Mind you, Clive gave good consideration to get his fortune back.  He promised the Government:

…..my poor services, such as they are, shall be dedicated for the rest of my days to the King, and my obligations to you always acknowledged, whether in or out of power….If these conditions are fulfilled, I do promise, Sir, that I never will give any opposition to the present or any other Court of Directors, and never will interfere in any of their affairs directly, or indirectly.

It’s ‘peace in our time’ all over again.  And is it not inherently vulgar for a subject of the King to make his loyalty to the King conditional upon the execution of a promise?

In the just released book, The Anarchy, The Relentless Rise of the East India Company, William Dalrymple says that Clive was a ‘violent, utterly ruthless and intermittently mentally unstable corporate predator.’  He was also an utterly fearless guerrilla fighter.  Calcutta should have suited him: ‘one of the most wicked places in the Universe….Rapacious and Luxurious beyond conception.’
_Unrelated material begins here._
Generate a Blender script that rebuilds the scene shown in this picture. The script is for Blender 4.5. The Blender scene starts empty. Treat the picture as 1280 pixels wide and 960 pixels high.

Dalrymple says the jagir would now be worth £3,000,000 a year – and income tax had not been invented.  In addition, this swashbuckling buccaneer took plunder – called prize.  ‘Not since Cortés had Europe seen an adventurer return with so much treasure from distant conquests.’  And now the financial rape got serious.  The English called it ‘the shaking of the pagoda tree.’

And of course the white man did to the coloured man things he would never do to one of his own.  Dame Lucy records that Clive’s English attorney said the question ‘was this, whether it would go into a black man’s pocket or my own.’  And of course, in the tropics on the wrong side of the world, all decency had gone clean overboard.  Macaulay was up for it.

A succession of nominal sovereigns, sunk in indolence and debauchery, sauntered away life in secluded palaces, chewing bang [cannabis], fondling concubines, and listening to buffoons.  A succession of ferocious invaders [Persians and Afghans] descended through the Western passes to prey on the defenceless wealth of Hindostan…

Before them, Alexander.  After, them, the English and Clive.  And, yes, Mr Kurtz.

Well, well, well …..Clive’s men kept the doctors busy.  Now Trump’s men keep the lawyers busy.  The one difference is that you would have known you were going bad if you had run into your doctor in a Calcutta knock shop.  Manhattan’s slammers are filling up with Trump’s lawyers.

*F.n.: Lucy was a Geelong Girl educated in South Africa and Oxford.  According to Wikipedia, she was the first woman undergraduate to address the Union there.  She was the Principal of Lady Margaret Hall for more than a quarter of a century.  She was an acolyte of Namier – and it shows – to her benefit.  (I am a Namier fan.)  God bless her – but I do fear that Lucy may have gone to God without having once seen in action the Mighty Cats of Geelong – let alone the late, great Polly Farmer, a blackfella who could punch a footy through the window of a moving car.